— START OF Raw data —
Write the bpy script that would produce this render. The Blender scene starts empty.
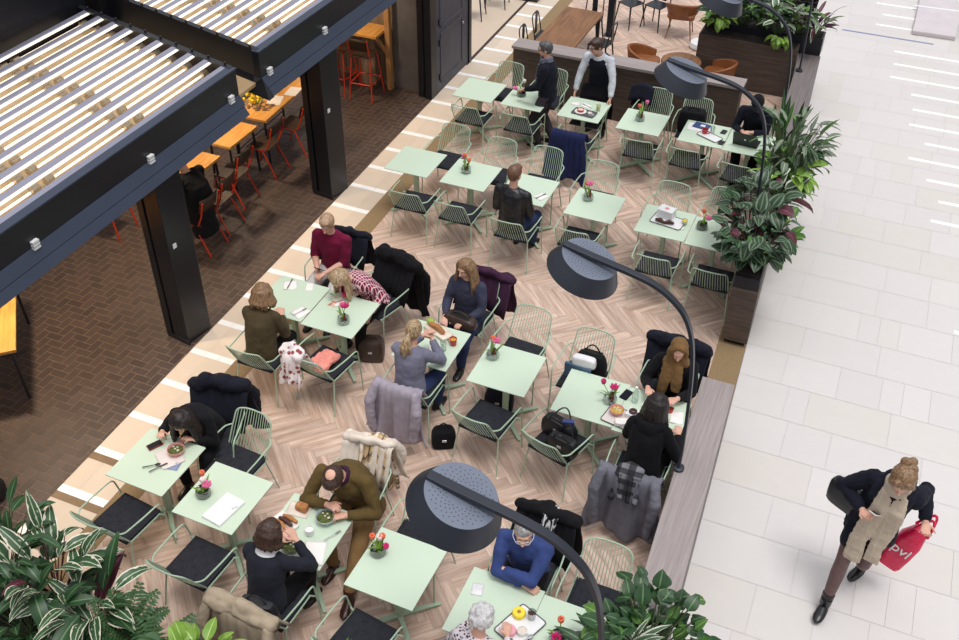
import bpy, math, random
from mathutils import Vector, Matrix, noise
V = Vector
PI = math.pi
S = bpy.context.scene
COL = S.collection
rad = math.radians

# ------------------------------------------------------------------ materials
def lin(c):
    r = []
    for x in c[:3]:
        x = x / 255.0
        r.append(x / 12.92 if x <= .04045 else ((x + .055) / 1.055) ** 2.4)
    return (r[0], r[1], r[2], 1.0)

class NT:
    """tiny node-graph helper"""
    def __init__(s, name):
        s.m = bpy.data.materials.new(name); s.m.use_nodes = True
        s.t = s.m.node_tree; s.n = s.t.nodes; s.l = s.t.links
        s.b = s.n['Principled BSDF']
    def node(s, kind, **kw):
        n = s.n.new(kind)
        for k, v in kw.items(): setattr(n, k, v)
        return n
    def put(s, sock, v):
        if isinstance(v, bpy.types.NodeSocket): s.l.new(v, sock)
        else: sock.default_value = v
    def math(s, op, a, b=0.0, c=0.0):
        n = s.node('ShaderNodeMath', operation=op)
        s.put(n.inputs[0], a); s.put(n.inputs[1], b)
        if len(n.inputs) > 2: s.put(n.inputs[2], c)
        return n.outputs[0]
    def mix(s, f, a, b):
        n = s.node('ShaderNodeMix', data_type='RGBA')
        s.put(n.inputs[0], f); s.put(n.inputs[6], a); s.put(n.inputs[7], b)
        return n.outputs[2]
    def coord(s, which='Object'):
        return s.node('ShaderNodeTexCoord').outputs[which]
    def mapping(s, vec, scale=(1, 1, 1), rot=(0, 0, 0), loc=(0, 0, 0)):
        n = s.node('ShaderNodeMapping')
        s.l.new(vec, n.inputs[0]); n.inputs['Scale'].default_value = scale
        n.inputs['Rotation'].default_value = rot; n.inputs['Location'].default_value = loc
        return n.outputs[0]
    def noise(s, vec, scale=5, detail=3, rough=.5):
        n = s.node('ShaderNodeTexNoise')
        s.put(n.inputs['Vector'], vec); n.inputs['Scale'].default_value = scale
        n.inputs['Detail'].default_value = detail; n.inputs['Roughness'].default_value = rough
        return n.outputs[0]
    def ramp(s, f, stops):
        n = s.node('ShaderNodeValToRGB')
        s.put(n.inputs[0], f); e = n.color_ramp.elements
        while len(e) < len(stops): e.new(.5)
        for i, (p, c) in enumerate(stops): e[i].position = p; e[i].color = c
        return n.outputs[0]
    def sep(s, vec):
        n = s.node('ShaderNodeSeparateXYZ'); s.l.new(vec, n.inputs[0]); return n.outputs
    def attr(s, name):
        return s.node('ShaderNodeAttribute', attribute_name=name).outputs['Fac']
    def bump(s, h, strength=.3, dist=.01):
        n = s.node('ShaderNodeBump'); s.l.new(h, n.inputs['Height'])
        n.inputs['Strength'].default_value = strength; n.inputs['Distance'].default_value = dist
        s.l.new(n.outputs[0], s.b.inputs['Normal'])
    def base(s, v): s.put(s.b.inputs['Base Color'], v)
    def rough(s, v): s.put(s.b.inputs['Roughness'], v)

M = {}
def mk(name, c, rough=.6, metal=0, var=.08, vs=6, bump=0, bs=80, bd=.004, spec=.5, sheen=0, emit=0):
    g = NT(name); a = lin(c); co = g.coord()
    n = g.noise(co, vs, 4)
    d = tuple(max(0, x * (1 - var)) for x in a[:3]) + (1,); u = tuple(min(1, x * (1 + var)) for x in a[:3]) + (1,)
    g.base(g.ramp(n, [(.3, d), (.7, u)]))
    g.rough(rough); g.b.inputs['Metallic'].default_value = metal
    g.b.inputs['Specular IOR Level'].default_value = spec
    if sheen: g.b.inputs['Sheen Weight'].default_value = sheen
    if bump: g.bump(g.noise(co, bs, 3), bump, bd)
    if emit:
        g.b.inputs['Emission Color'].default_value = a; g.b.inputs['Emission Strength'].default_value = emit
    M[name] = g.m
    return g.m

def glassy(name, tint, fac=.12, rough=.03):
    g = NT(name); g.n.remove(g.b)
    tr = g.node('ShaderNodeBsdfTransparent'); tr.inputs[0].default_value = lin(tint)
    gl = g.node('ShaderNodeBsdfGlossy'); gl.inputs['Roughness'].default_value = rough
    lw = g.node('ShaderNodeLayerWeight'); lw.inputs[0].default_value = .35
    f = g.math('ADD', g.math('MULTIPLY', lw.outputs['Facing'], .5), fac)
    mx = g.node('ShaderNodeMixShader'); g.l.new(f, mx.inputs[0])
    g.l.new(tr.outputs[0], mx.inputs[1]); g.l.new(gl.outputs[0], mx.inputs[2])
    g.l.new(mx.outputs[0], g.n['Material Output'].inputs[0]); M[name] = g.m
glassy('glass', (236, 243, 241), .16); glassy('glass_dark', (120, 122, 118), .15)

def cloth(name, c, var=.14, bump=.35, bs=260, rough=.9, sheen=.15, vs=9): return mk(name, c, rough, 0, var, vs, bump, bs, .003, .2, sheen * .2)

mk('mint_metal', (174, 197, 172), .42, 0, .04, 4, spec=.5)
mk('mint_top', (203, 220, 198), .5, 0, .02, 2, spec=.35)
mk('cushion', (47, 48, 54), .9, 0, .2, 60, .3, 400, .002, .15)
mk('black_paint', (36, 39, 46), .34, 0, .05, 5, spec=.5)
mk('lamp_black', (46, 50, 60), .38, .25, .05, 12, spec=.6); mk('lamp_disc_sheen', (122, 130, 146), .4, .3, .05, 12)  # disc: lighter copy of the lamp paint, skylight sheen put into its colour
mk('lamp_hole', (28, 31, 38), .6)
mk('navy_steel', (56, 65, 83), .34, .15, .06, 3, spec=.5)
mk('dark_steel', (27, 29, 36), .35, .1, .08, 3, spec=.5)
mk('slat_alu', (168, 168, 186), .3, .55, .04, 3, spec=.5)
mk('led', (255, 244, 228), .5, emit=1.0)
mk('tube_lamp', (255, 238, 214), .5, emit=1.5)
mk('socket_metal', (206, 192, 166), .3, .5, .2, 30)
mk('white_plastic', (236, 236, 236), .4, 0, .02, 3)
mk('paper', (240, 236, 232), .8, 0, .03, 9)
mk('tray', (222, 214, 208), .5, 0, .05, 12)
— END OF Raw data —
## Directions for this task:
Copy out the whole listing exactly, and don't carry over any pictures.

## Task solution:
Write the bpy script that would produce this render. The Blender scene starts empty.
import bpy, math, random
from mathutils import Vector, Matrix, noise
V = Vector
PI = math.pi
S = bpy.context.scene
COL = S.collection
rad = math.radians

# ------------------------------------------------------------------ materials
def lin(c):
    r = []
    for x in c[:3]:
        x = x / 255.0
        r.append(x / 12.92 if x <= .04045 else ((x + .055) / 1.055) ** 2.4)
    return (r[0], r[1], r[2], 1.0)

class NT:
    """tiny node-graph helper"""
    def __init__(s, name):
        s.m = bpy.data.materials.new(name); s.m.use_nodes = True
        s.t = s.m.node_tree; s.n = s.t.nodes; s.l = s.t.links
        s.b = s.n['Principled BSDF']
    def node(s, kind, **kw):
        n = s.n.new(kind)
        for k, v in kw.items(): setattr(n, k, v)
        return n
    def put(s, sock, v):
        if isinstance(v, bpy.types.NodeSocket): s.l.new(v, sock)
        else: sock.default_value = v
    def math(s, op, a, b=0.0, c=0.0):
        n = s.node('ShaderNodeMath', operation=op)
        s.put(n.inputs[0], a); s.put(n.inputs[1], b)
        if len(n.inputs) > 2: s.put(n.inputs[2], c)
        return n.outputs[0]
    def mix(s, f, a, b):
        n = s.node('ShaderNodeMix', data_type='RGBA')
        s.put(n.inputs[0], f); s.put(n.inputs[6], a); s.put(n.inputs[7], b)
        return n.outputs[2]
    def coord(s, which='Object'):
        return s.node('ShaderNodeTexCoord').outputs[which]
    def mapping(s, vec, scale=(1, 1, 1), rot=(0, 0, 0), loc=(0, 0, 0)):
        n = s.node('ShaderNodeMapping')
        s.l.new(vec, n.inputs[0]); n.inputs['Scale'].default_value = scale
        n.inputs['Rotation'].default_value = rot; n.inputs['Location'].default_value = loc
        return n.outputs[0]
    def noise(s, vec, scale=5, detail=3, rough=.5):
        n = s.node('ShaderNodeTexNoise')
        s.put(n.inputs['Vector'], vec); n.inputs['Scale'].default_value = scale
        n.inputs['Detail'].default_value = detail; n.inputs['Roughness'].default_value = rough
        return n.outputs[0]
    def ramp(s, f, stops):
        n = s.node('ShaderNodeValToRGB')
        s.put(n.inputs[0], f); e = n.color_ramp.elements
        while len(e) < len(stops): e.new(.5)
        for i, (p, c) in enumerate(stops): e[i].position = p; e[i].color = c
        return n.outputs[0]
    def sep(s, vec):
        n = s.node('ShaderNodeSeparateXYZ'); s.l.new(vec, n.inputs[0]); return n.outputs
    def attr(s, name):
        return s.node('ShaderNodeAttribute', attribute_name=name).outputs['Fac']
    def bump(s, h, strength=.3, dist=.01):
        n = s.node('ShaderNodeBump'); s.l.new(h, n.inputs['Height'])
        n.inputs['Strength'].default_value = strength; n.inputs['Distance'].default_value = dist
        s.l.new(n.outputs[0], s.b.inputs['Normal'])
    def base(s, v): s.put(s.b.inputs['Base Color'], v)
    def rough(s, v): s.put(s.b.inputs['Roughness'], v)

M = {}
def mk(name, c, rough=.6, metal=0, var=.08, vs=6, bump=0, bs=80, bd=.004, spec=.5, sheen=0, emit=0):
    g = NT(name); a = lin(c); co = g.coord()
    n = g.noise(co, vs, 4)
    d = tuple(max(0, x * (1 - var)) for x in a[:3]) + (1,); u = tuple(min(1, x * (1 + var)) for x in a[:3]) + (1,)
    g.base(g.ramp(n, [(.3, d), (.7, u)]))
    g.rough(rough); g.b.inputs['Metallic'].default_value = metal
    g.b.inputs['Specular IOR Level'].default_value = spec
    if sheen: g.b.inputs['Sheen Weight'].default_value = sheen
    if bump: g.bump(g.noise(co, bs, 3), bump, bd)
    if emit:
        g.b.inputs['Emission Color'].default_value = a; g.b.inputs['Emission Strength'].default_value = emit
    M[name] = g.m
    return g.m

def glassy(name, tint, fac=.12, rough=.03):
    g = NT(name); g.n.remove(g.b)
    tr = g.node('ShaderNodeBsdfTransparent'); tr.inputs[0].default_value = lin(tint)
    gl = g.node('ShaderNodeBsdfGlossy'); gl.inputs['Roughness'].default_value = rough
    lw = g.node('ShaderNodeLayerWeight'); lw.inputs[0].default_value = .35
    f = g.math('ADD', g.math('MULTIPLY', lw.outputs['Facing'], .5), fac)
    mx = g.node('ShaderNodeMixShader'); g.l.new(f, mx.inputs[0])
    g.l.new(tr.outputs[0], mx.inputs[1]); g.l.new(gl.outputs[0], mx.inputs[2])
    g.l.new(mx.outputs[0], g.n['Material Output'].inputs[0]); M[name] = g.m
glassy('glass', (236, 243, 241), .16); glassy('glass_dark', (120, 122, 118), .15)

def cloth(name, c, var=.14, bump=.35, bs=260, rough=.9, sheen=.15, vs=9): return mk(name, c, rough, 0, var, vs, bump, bs, .003, .2, sheen * .2)

mk('mint_metal', (174, 197, 172), .42, 0, .04, 4, spec=.5)
mk('mint_top', (203, 220, 198), .5, 0, .02, 2, spec=.35)
mk('cushion', (47, 48, 54), .9, 0, .2, 60, .3, 400, .002, .15)
mk('black_paint', (36, 39, 46), .34, 0, .05, 5, spec=.5)
mk('lamp_black', (46, 50, 60), .38, .25, .05, 12, spec=.6); mk('lamp_disc_sheen', (122, 130, 146), .4, .3, .05, 12)  # disc: lighter copy of the lamp paint, skylight sheen put into its colour
mk('lamp_hole', (28, 31, 38), .6)
mk('navy_steel', (56, 65, 83), .34, .15, .06, 3, spec=.5)
mk('dark_steel', (27, 29, 36), .35, .1, .08, 3, spec=.5)
mk('slat_alu', (168, 168, 186), .3, .55, .04, 3, spec=.5)
mk('led', (255, 244, 228), .5, emit=1.0)
mk('tube_lamp', (255, 238, 214), .5, emit=1.5)
mk('socket_metal', (206, 192, 166), .3, .5, .2, 30)
mk('white_plastic', (236, 236, 236), .4, 0, .02, 3)
mk('paper', (240, 236, 232), .8, 0, .03, 9)
mk('tray', (222, 214, 208), .5, 0, .05, 12)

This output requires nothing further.